マーク・ブキャナン/訳:水谷淳/2008年/早川書房/文庫

歴史は「べき乗則」で動くこの本を読めば地震の予測がいかに当てにならないかがわかる。自然界にあらわれる「べき乗則」というのは、どのような因果関係を持っていても、マクロな視点に立てば綺麗な普遍性が導き出されてしまうというものだ。そして、それらが複雑系の話と絡めて説明されていた。

僕は、複雑系のいわゆるカオス状態が予測不可能性を高めているのだと思っていたが、どうやらその認識は間違っていたようだ。秩序的な状態とカオス状態があって、その間に臨界状態がある。べき乗則というのは、この臨界状態にあるときに導き出されるものだ。そして、自然の中の均衡状態は常に臨界状態へと突き進む。これを「自己組織的臨界状態」というらしい。森のクライマックス(自然にできあがった極相)というのも、まさにそんな感じなんだろうな。

市場の株価がランダムウォークするのも、多くの人々が利益の最大化を求めながら売ったり勝ったりしているからで、そのために均衡状態が高まっていき、やがては臨界状態を生んでしまう。だから、上がるか下がるかが経済学者にもまったく予測できないのである。

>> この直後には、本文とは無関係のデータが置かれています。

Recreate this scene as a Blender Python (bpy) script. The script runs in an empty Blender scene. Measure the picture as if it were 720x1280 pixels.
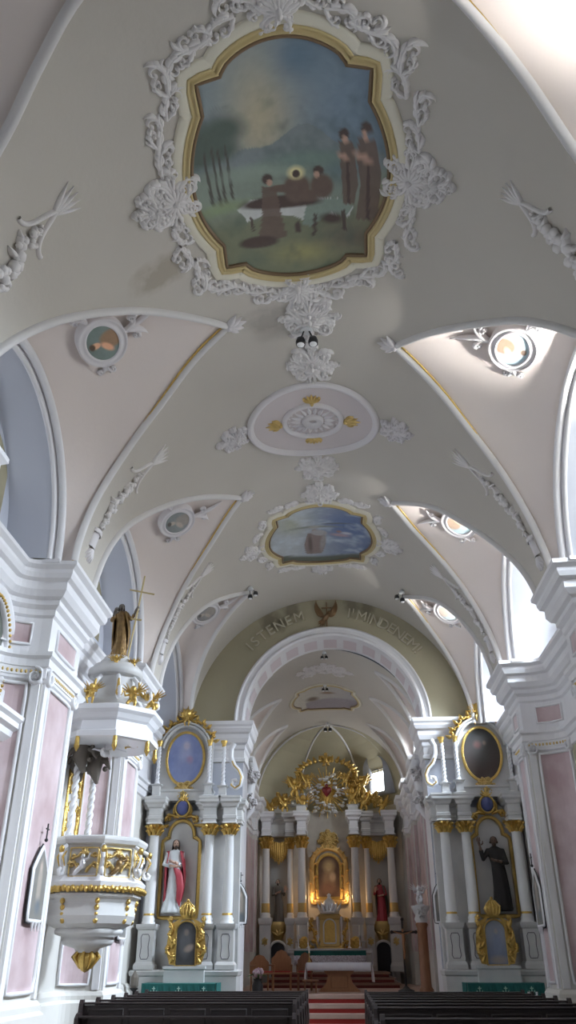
import bpy, math, random
from mathutils import Vector, Matrix
C = bpy.context.scene.collection
PI = math.pi
sin, cos, rad = math.sin, math.cos, math.radians
rng = random.Random(7)

# ------------------------------------------------------------------ camera
F, ZX, ZY, PX, PY, LV = 999.0, 355.0, -1150.0, 360.0, 640.0, 430.0
H = 1.65
up = Vector((ZX - PX, -(ZY - PY), -F)).normalized()
a_ = LV - PX
b_ = -(a_ * up[0] - F * up[2]) / up[1]
fw = Vector((a_, b_, -F)).normalized()
rt = fw.cross(up)
cam = bpy.data.cameras.new('camera')
co = bpy.data.objects.new('camera', cam)
C.objects.link(co)
M3 = Matrix((rt, fw, up))
co.matrix_world = Matrix.Translation((0, 0, H)) @ M3.to_4x4()
cam.sensor_fit = 'VERTICAL'
cam.sensor_height = 36.0
cam.lens = F / 1280 * 36
cam.clip_start = 0.05
cam.clip_end = 200
bpy.context.scene.camera = co

# ------------------------------------------------------------------ materials
def mat(name, col, rough=.6, metal=0., col2=None, scale=3., amt=.5, bump=0., bscale=30., attr=None, emit=None, estr=0., detail=4., stretch=None, thresh=None):
    m = bpy.data.materials.new(name)
    m.use_nodes = True
    n = m.node_tree.nodes
    l = m.node_tree.links
    p = n['Principled BSDF']
    p.inputs['Roughness'].default_value = rough
    p.inputs['Metallic'].default_value = metal
    p.inputs['Base Color'].default_value = (*col, 1)
    tc = n.new('ShaderNodeTexCoord')
    src = tc.outputs['Object']
    if stretch:
        mp = n.new('ShaderNodeMapping')
        mp.inputs['Scale'].default_value = stretch
        l.new(src, mp.inputs['Vector'])
        src = mp.outputs['Vector']
    if col2:
        t = n.new('ShaderNodeTexNoise')
        t.inputs['Scale'].default_value = scale
        t.inputs['Detail'].default_value = detail
        l.new(src, t.inputs['Vector'])
        r = n.new('ShaderNodeValToRGB')
        lo, hi = thresh or (.5 - amt / 2, .5 + amt / 2)
        r.color_ramp.elements[0].position = lo
        r.color_ramp.elements[1].position = hi
        r.color_ramp.elements[0].color = (*col, 1)
        r.color_ramp.elements[1].color = (*col2, 1)
        l.new(t.outputs['Fac'], r.inputs['Fac'])
        l.new(r.outputs['Color'], p.inputs['Base Color'])
    if attr:
        at = n.new('ShaderNodeAttribute')
        at.attribute_name = attr
        l.new(at.outputs['Color'], p.inputs['Base Color'])
    if bump:
        t2 = n.new('ShaderNodeTexNoise')
        t2.inputs['Scale'].default_value = bscale
        t2.inputs['Detail'].default_value = 3
        l.new(tc.outputs['Object'], t2.inputs['Vector'])
        b = n.new('ShaderNodeBump')
        b.inputs['Strength'].default_value = bump
        b.inputs['Distance'].default_value = .02
        l.new(t2.outputs['Fac'], b.inputs['Height'])
        l.new(b.outputs['Normal'], p.inputs['Normal'])
    if emit:
        p.inputs['Emission Color'].default_value = (*emit, 1)
        p.inputs['Emission Strength'].default_value = estr
    return m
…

こういう本を読んでしまうと、未来の事なんて全然わからないし、人間が自分たちの思惑でいろいろ動いても、どうせマクロな視点に立つと、パターン化された繰り返しの溝に落ち込んでしまうという諦念を抱きがちだ。でも、僕はこの教科書的な考え方に一つだけ違う考え方を付加することにした。それは、「人生はマクロでは決して推し量れない」という認識だ。人生はミクロでしかない。だから偏りはでる。不公平も生まれてしまう。でも、それが人生の良さでもあるのだろう。